В ряду бесчисленных и разнообразных ценных диковинок (они тоже не раз именуются словом things) магический портрет искусственно контекстуализируется, из уникального образа делается одним из знаков (иконических или индексальных), отсылающих не к личной биографии владельца, а к безличным легендам о свойствах чудесных вещей. Однако среди этих «сокровищ», воплощающих потаенную жизнь своего хозяина, есть, как уже сказано, особенная серия – фамильные портреты, – которая стремится завершиться его собственным (и, быть может, действительно завершится после его смерти, если его чудесно «помолодевший» портрет займет положенное ему место в родовой галерее).

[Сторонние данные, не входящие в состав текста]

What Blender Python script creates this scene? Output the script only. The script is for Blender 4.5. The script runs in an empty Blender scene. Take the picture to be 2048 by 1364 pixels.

Недостающим элементом серии является образ самого Дориана Грея – последнего отпрыска своего рода и наследника своих недобрых и порочных предков, включенного в драматическую историю своих родителей, которую специально выясняет (для себя и для читателей романа) лорд Генри сразу после своего знакомства с ним. В тексте не раз упоминались эйфорически переживаемые серии – разноцветные переплеты книги, перебираемые по настроению, в произвольном порядке читателем-эстетом, или, в более раннем эпизоде, сценические роли Сибилы Вэйн, смена которых, подчиненная случайному расписанию спектаклей, чаровала влюбленного зрителя. В отличие от них, серия фатальной родовой наследственности представляет не вольную вариацию, а необратимый процесс деградации, продолжающийся в моральной деградации самого Дориана и визуальной деградации его портрета. Овеществляясь, картина оказывается образом абсолютно другого человека, в пределе мертвеца, каким и становится в финале сам главный герой[232]. В некотором смысле портрет Дориана Грея – не его портрет, это портрет кого-то другого, кем он не хотел бы быть, портрет его фрейдовского «оно». Дориан одновременно и страшится, и влечется к нему; он не может «выносить разлуки с портретом» (с. 159/162), и вплоть до последней сцены ему не приходит в голову уничтожить картину – она хоть и компрометирует его, но неотъемлема от его бытия.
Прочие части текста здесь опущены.